Коммунистическое рабство в огромной степени сравнительно с прошлым обществом, расширяет численно круг членов общества, наделенных официальной властью над другими, и дает почти каждому рядовому члену общества крупицу фактической власти над ближними. Это общество до невиданных доселе размеров увеличивает массу власти, наделяя ею и миллионы своих рядовых членов. Наделяет по тем же законам, по каким вообще распределяются блага в этом обществе, — каждому соответственно его социальному положению. Но все же наделяет. Это такое рабство, в котором рабское положение компенсируется возможностью для каждого видеть в окружающих подвластные ему существа, — здесь вместо свободы предлагается возможность лишать свободы других, т.е. соучастие в закрепощении. Не стремление быть свободными, но стремление лишить других людей такого стремления к свободе, — вот какой эрзац свободы предлагается здесь гражданам. А это много легче, чем борьба за то, чтобы не быть рабами.

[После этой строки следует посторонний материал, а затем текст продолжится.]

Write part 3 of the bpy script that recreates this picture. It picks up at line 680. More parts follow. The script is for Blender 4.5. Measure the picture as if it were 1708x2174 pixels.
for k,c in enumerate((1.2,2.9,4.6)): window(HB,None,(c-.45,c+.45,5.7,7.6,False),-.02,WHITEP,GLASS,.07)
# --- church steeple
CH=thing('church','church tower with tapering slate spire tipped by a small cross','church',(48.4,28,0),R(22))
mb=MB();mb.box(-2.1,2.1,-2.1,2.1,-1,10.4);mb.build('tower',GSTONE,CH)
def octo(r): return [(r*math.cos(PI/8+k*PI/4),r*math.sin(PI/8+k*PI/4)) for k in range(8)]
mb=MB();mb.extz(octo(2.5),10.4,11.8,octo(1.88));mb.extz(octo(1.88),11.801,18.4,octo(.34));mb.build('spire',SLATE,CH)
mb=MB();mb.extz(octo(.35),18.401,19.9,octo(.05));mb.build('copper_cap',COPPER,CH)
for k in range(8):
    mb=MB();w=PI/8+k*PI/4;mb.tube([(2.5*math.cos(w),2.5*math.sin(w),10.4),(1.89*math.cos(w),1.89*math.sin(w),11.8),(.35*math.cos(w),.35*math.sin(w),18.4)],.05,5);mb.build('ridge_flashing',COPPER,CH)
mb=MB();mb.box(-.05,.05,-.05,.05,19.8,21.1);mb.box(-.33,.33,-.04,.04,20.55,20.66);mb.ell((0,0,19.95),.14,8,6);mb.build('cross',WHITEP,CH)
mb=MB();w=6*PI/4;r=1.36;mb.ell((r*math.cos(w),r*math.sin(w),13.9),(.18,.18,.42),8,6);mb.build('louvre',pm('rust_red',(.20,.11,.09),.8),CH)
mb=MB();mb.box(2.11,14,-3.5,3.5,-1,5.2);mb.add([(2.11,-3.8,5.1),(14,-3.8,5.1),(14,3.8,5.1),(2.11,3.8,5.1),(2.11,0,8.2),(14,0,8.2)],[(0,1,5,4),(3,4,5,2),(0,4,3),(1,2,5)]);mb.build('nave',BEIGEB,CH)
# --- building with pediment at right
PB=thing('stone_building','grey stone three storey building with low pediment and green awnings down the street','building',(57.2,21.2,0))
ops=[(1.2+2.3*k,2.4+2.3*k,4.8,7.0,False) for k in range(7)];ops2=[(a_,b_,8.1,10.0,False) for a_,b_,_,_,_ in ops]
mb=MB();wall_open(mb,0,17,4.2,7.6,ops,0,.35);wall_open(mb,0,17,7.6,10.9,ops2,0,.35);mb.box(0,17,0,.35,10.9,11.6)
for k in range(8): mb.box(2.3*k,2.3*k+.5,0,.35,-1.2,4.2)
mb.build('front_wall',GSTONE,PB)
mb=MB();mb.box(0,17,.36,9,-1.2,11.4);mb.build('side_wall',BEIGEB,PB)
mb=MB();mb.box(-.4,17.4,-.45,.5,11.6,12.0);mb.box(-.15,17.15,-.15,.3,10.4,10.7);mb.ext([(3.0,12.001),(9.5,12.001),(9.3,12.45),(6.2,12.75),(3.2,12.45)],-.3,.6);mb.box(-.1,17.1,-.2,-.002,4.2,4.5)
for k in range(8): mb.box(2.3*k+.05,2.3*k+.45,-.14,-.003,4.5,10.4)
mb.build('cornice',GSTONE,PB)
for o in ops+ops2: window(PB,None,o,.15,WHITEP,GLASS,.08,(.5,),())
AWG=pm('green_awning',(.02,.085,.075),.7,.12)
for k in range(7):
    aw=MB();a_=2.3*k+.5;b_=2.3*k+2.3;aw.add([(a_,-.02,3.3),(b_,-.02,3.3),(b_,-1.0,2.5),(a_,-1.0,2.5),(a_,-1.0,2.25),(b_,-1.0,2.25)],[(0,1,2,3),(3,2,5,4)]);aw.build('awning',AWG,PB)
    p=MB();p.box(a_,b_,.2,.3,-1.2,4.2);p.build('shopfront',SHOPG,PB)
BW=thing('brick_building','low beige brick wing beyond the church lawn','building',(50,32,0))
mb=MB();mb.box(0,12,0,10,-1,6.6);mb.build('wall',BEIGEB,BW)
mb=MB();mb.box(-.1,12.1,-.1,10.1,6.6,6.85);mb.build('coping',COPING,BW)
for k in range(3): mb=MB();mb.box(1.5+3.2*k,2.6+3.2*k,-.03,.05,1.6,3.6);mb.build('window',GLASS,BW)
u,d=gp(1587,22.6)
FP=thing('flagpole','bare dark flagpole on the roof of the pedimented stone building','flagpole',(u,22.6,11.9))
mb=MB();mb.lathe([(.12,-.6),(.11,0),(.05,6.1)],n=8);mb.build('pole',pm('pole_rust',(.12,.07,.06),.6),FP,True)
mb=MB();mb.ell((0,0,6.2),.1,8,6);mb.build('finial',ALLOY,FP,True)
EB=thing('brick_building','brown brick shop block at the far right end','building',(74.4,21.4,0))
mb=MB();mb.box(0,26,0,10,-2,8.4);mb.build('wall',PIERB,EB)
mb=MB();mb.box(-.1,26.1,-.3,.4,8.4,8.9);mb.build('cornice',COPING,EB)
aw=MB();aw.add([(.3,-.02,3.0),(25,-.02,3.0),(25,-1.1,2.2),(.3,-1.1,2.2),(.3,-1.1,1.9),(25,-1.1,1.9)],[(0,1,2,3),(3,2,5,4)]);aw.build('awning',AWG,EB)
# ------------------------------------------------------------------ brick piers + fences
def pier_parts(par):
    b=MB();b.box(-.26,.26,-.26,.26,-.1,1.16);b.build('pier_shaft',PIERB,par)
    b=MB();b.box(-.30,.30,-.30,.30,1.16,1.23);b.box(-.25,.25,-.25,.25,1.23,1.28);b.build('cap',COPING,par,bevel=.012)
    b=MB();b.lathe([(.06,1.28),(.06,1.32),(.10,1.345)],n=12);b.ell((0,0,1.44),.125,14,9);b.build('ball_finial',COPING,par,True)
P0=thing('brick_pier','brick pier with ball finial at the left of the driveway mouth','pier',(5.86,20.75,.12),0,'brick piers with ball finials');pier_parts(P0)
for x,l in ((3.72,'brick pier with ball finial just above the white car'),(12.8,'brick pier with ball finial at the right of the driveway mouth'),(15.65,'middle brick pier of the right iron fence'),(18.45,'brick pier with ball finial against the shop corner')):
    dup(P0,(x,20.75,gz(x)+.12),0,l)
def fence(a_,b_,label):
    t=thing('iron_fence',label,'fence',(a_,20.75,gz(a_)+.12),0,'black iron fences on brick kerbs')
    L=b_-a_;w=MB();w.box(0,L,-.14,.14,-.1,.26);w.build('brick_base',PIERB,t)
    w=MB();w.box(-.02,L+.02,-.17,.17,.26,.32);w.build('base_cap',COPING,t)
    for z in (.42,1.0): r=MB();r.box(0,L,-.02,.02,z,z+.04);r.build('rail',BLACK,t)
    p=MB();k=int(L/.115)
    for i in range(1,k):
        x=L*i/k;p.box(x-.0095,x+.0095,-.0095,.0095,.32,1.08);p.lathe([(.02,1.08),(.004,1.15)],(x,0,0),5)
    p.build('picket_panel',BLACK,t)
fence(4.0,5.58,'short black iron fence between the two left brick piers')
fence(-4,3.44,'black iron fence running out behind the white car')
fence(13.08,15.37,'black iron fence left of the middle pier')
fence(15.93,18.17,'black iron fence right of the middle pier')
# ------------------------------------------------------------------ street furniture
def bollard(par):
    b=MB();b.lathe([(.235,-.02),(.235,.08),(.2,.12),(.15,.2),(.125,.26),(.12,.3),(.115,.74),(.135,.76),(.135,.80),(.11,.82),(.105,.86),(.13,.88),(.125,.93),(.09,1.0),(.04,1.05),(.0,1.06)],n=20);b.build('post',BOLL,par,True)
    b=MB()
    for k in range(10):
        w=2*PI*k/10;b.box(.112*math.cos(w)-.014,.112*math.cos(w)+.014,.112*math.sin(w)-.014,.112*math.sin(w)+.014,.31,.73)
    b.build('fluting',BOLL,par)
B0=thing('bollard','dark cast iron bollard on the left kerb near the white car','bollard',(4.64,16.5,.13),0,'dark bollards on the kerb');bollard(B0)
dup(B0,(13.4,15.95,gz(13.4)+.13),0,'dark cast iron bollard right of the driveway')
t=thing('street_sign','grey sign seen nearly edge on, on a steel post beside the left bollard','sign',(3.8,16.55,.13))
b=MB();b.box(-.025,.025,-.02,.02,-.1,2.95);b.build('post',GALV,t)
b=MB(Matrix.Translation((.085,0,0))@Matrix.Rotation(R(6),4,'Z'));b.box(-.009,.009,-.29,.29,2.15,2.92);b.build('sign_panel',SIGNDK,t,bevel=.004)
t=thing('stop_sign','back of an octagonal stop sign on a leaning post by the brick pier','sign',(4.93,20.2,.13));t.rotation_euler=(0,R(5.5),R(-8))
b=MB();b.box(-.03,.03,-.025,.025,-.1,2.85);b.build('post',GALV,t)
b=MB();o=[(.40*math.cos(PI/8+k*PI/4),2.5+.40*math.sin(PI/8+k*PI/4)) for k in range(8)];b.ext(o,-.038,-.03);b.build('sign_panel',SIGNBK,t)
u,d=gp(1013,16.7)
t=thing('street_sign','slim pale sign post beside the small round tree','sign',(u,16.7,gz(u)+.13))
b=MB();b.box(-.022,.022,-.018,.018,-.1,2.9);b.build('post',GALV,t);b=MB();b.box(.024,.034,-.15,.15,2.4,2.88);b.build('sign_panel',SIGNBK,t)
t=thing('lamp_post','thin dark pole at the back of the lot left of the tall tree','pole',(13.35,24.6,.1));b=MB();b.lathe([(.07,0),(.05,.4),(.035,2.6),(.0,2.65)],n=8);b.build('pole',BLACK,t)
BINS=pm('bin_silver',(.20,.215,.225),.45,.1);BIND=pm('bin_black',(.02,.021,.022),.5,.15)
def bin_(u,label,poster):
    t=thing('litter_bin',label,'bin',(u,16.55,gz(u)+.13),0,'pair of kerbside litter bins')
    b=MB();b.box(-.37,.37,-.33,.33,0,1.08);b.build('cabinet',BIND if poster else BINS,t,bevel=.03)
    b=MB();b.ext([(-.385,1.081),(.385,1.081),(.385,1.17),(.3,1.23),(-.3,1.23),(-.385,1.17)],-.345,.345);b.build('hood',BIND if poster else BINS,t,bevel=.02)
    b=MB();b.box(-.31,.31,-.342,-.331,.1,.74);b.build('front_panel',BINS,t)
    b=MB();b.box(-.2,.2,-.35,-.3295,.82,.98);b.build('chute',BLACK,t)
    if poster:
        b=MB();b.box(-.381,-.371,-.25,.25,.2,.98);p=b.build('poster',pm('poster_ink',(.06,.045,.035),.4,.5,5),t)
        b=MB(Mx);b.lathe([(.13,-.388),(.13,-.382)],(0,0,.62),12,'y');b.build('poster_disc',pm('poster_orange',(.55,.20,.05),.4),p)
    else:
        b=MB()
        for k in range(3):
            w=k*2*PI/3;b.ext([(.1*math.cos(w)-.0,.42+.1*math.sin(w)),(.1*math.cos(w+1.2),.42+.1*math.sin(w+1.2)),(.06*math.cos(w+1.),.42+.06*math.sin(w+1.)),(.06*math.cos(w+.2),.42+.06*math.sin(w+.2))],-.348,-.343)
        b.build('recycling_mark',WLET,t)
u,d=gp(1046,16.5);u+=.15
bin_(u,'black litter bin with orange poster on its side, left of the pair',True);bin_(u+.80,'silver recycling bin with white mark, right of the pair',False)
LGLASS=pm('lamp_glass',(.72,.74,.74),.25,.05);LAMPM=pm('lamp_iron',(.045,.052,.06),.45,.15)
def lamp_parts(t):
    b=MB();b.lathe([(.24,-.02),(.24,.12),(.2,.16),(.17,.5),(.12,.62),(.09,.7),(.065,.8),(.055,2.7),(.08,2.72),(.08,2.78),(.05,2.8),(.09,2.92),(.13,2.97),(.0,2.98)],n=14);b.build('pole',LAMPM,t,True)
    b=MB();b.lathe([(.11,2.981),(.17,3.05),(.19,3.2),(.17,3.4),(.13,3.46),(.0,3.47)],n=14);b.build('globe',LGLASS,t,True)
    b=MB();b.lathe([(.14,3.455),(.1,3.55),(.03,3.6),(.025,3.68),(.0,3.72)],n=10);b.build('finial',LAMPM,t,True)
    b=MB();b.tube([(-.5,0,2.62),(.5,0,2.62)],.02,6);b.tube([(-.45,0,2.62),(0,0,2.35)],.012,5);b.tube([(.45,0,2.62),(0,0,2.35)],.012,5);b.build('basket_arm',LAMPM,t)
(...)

Быть рабами — это легче и проще, чем не быть ими. Члены коммунистического общества сами осуществляют насилие друг над другом, сами делают своих собратьев рабами и благодаря этому сами становятся рабами других. Они наделены в огромной мере свободой насилия над самим собою, — это форма внутреннего, а не внешнего рабства. Они предпочитают образ жизни, делающий их рабами, — неизбежная плата за этот образ жизни. История ничего не делает задаром.
В Советском Союзе был популярен такой анекдот. В пещере первобытных людей висит лозунг: «Да здравствует рабовладельческое общество — светлое будущее всего человечества!». Сейчас человечеству впереди светит новая форма рабства — рабство коммунистическое. С какой-то точки зрения это есть и царство свободы. Но свободы рабской, — вот в чем трагедия предстоящей истории.
Таким образом, проблема свободы и несвободы в применении к коммунистическому обществу не есть проблема некоего политического режима и политической борьбы людей против жестокостей этого режима. Это — проблема, касающаяся самого существа социального строя этой страны, — самого существа коммунизма как реального типа общества. И проблема эта — не для отдельного митинга, конференции, демонстрации, декрета, а для длительной истории человечества. Потому она заслуживает того, чтобы к ней более серьезно отнеслись и в разговорах на эту тему.